Segunda questão. As epistemologias do Sul, como todo o pensamento crítico, assentam no binarismo entre opressores e oprimidos, entre dominadores e dominados, e com base nele definem as contradições sociais e a linha abissal como características fundamentais da modernidade ocidental. Reconhecem, no entanto, que os oprimidos são muitas vezes também opressores, tal como os opressores são também oprimidos. Como definir o patamar em que a diferença quantitativa se torna qualitativa? Em que alguém é considerado opressor porque é mais opressor que oprimido ou é considerado oprimido porque é mais oprimido que opressor? Enquanto houver opressores e oprimidos em resultado de modos de dominação que separam os seres humanos em seres considerados plenamente humanos e seres considerados sub-humanos (a linha abissal), a casa comum será um projecto que só se concretizará quando a linha abissal terminar.

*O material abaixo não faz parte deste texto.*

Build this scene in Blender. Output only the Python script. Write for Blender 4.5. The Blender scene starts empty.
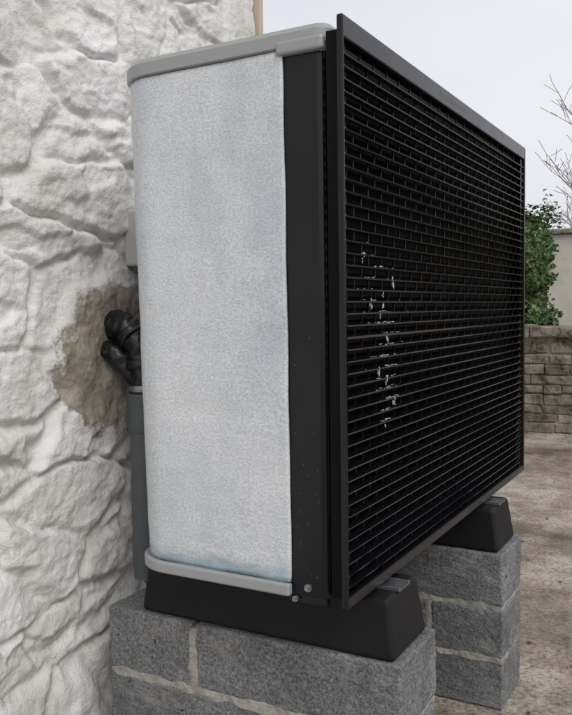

Terceira questão. As epistemologias do Sul são animadas pelo projecto de inclusão verdeiramente inclusivo, um projecto que não seja, ele próprio, excludente, isto é, um projecto de inclusão segundo critérios de inclusão impostos pelos já incluídos. Só assim é possível ampliar o presente e lutar para deslocar a linha abissal de modo a que sociabilidade metropolitana avance e a sociabilidade colonial retroceda. A ampliação do presente é concebida como ampliação do direito à vida. Na tradição do pensamento crítico eurocêntrico o direito à vida restringe-se à vida humana. Para as epistemologias do Sul, a vida a ser incluída é vida humana e a vida não humana, já que a sobrevivência da primeira não é possível sem a sobrevivência da segunda. Como estender à natureza conceitos inventados para se aplicar exclusivamente à vida humana, como, por exemplo, democracia, direitos humanos, direito penal, presunção de inocência, sofrimento, opressão, libertação? Quem mobilizará tais conceitos em nome da natureza? Serão necessários conceitos totalmente diferentes que a própria natureza vá propondo à medida que o conceito actual de natureza for evoluindo para o conceito de Mãe-terra? A casa comum é infinitamente maior do que até agora imaginámos e o projecto de a construir é correspondentemente mais audacioso.